A: This film was a documentary, is this a genre you particularly like to work with?
DF: Long Journey Home is a dramatised documentary, rather than pure documentary – if such a thing actually exists, that is – all films, in my opinion, are an artifice! In my day job, I’m a film editor on docs for TV and cinema, cutting such things as the BBC’s Horizon, Channel 4’s The Churchills (with David Starkey) and Sundance winning docs like In the Shadow of the Moon. So I am rather steeped in the documentary tradition. Although my initial idea for Long Journey Home was to dramatise the story, in speaking to Jutta, I realised that she had some really interesting things to say about what had happened. The family photos also had a story to tell and could play a role in the film too – so I revised my approach. TV drama-doc, with its budget re-enactments, has rather sullied the waters for the genre. I wanted to try something different, where the drama and the doc could not just awkwardly co-exist but instead could work together, handing the story over from one element to another. I hope that I’ve been successful in this approach!

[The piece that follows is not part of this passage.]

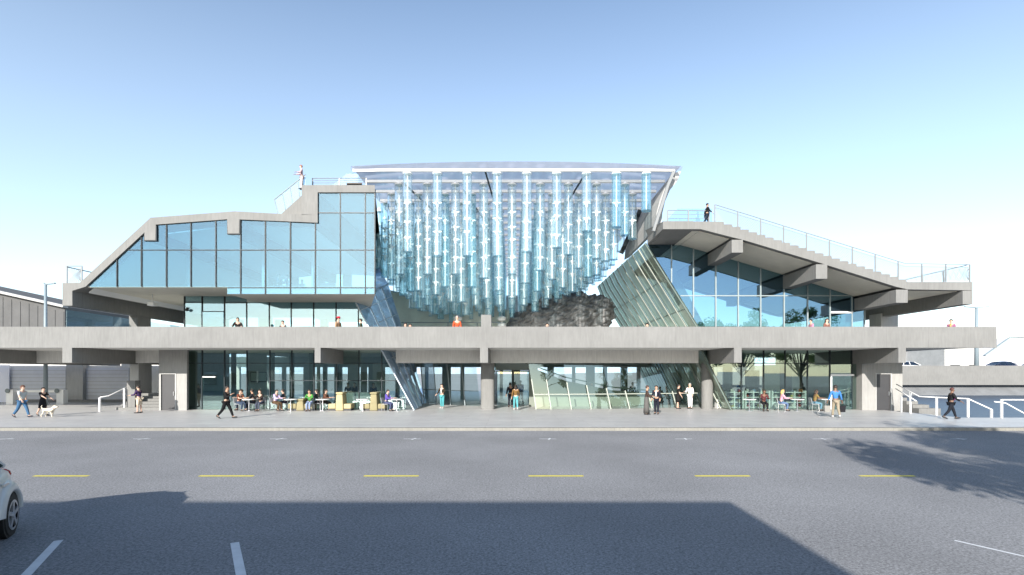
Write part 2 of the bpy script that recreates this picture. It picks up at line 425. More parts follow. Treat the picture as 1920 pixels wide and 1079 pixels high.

A: Which film directors and films have particularly inspired you?
DF: My inspiration has always come from many different sources, not just the movies. I have to confess to not watching much television, mainly because I’m involved in it, but it’s from my work, the editing side, that I’ve learnt the love and craft of story. In terms of cinema, I tend to draw more inspiration from what might be termed “vintage” film makers – in particular, the 1940’s films of Powell & Pressburger. I love the sense that they had for a landscape and a place, and their amazingly warm characterisation – particularly of strong female characters. Inspiration also comes from music. As a “temp” track for the film, I had used a piece from Ralph Vaughan Williams music Six Studies in English Folk Song. Somehow I wanted to replicate the feel of this, and so, on searching the web I found an old Surrey folk song called The Trees They Grow so Tall. I approached my friend and colleague, composer Philip Sheppard who adapted it, and this became the main theme for the film. He wrote a complete score and we then recorded it with the local orchestra. For me, this helps root the story in its time and place. Inspiration comes too from technology – in particular the Canon 5D Mk2 camera. My friend, photographer Iain Philpott, was keen to see what he could do with the Canon, and came on board the project at the very start. I think the results speak for themselves. My final inspiration comes from all those people – mostly local – who volunteered to help on this film, for no money and some horribly early mornings. Without them, the film could not have been made.

A: Are there any documentaries you’d like to make, or future films you have planned?
DF:
This film started out with the idea of producing a short trailer, and instead it turned into a 22’ short film. However, my intention is still to try and produce this as a theatrical feature. I have just finished writing the second draft of the complete script, and am in the process of reworking it again. I have had discussions with a major UK production company about making the film as a full-length feature documentary, but I am still very keen (especially having written the script!) to pursue the original idea of drama and documentary. One of the challenges has been to weave together all the elements – characters, events, time and circumstance, and attempt to make a narrative from it. Almost everything is based on fact and real life incidents, which I have taken from conversations with Jutta and her brother Dieter; from letters and books; from photographs and official records. I’ve also researched the history of the era and accurately located my characters in time and place – for instance, I could work out from Rudolf’s letters where he was on the Eastern Front, when he was there and what unit he was with. But there were times where I did have to make things up. I hope those bits don’t stand out!

The Long Journey Home will be screening at ASFF from 9 – 11 November across the City of York.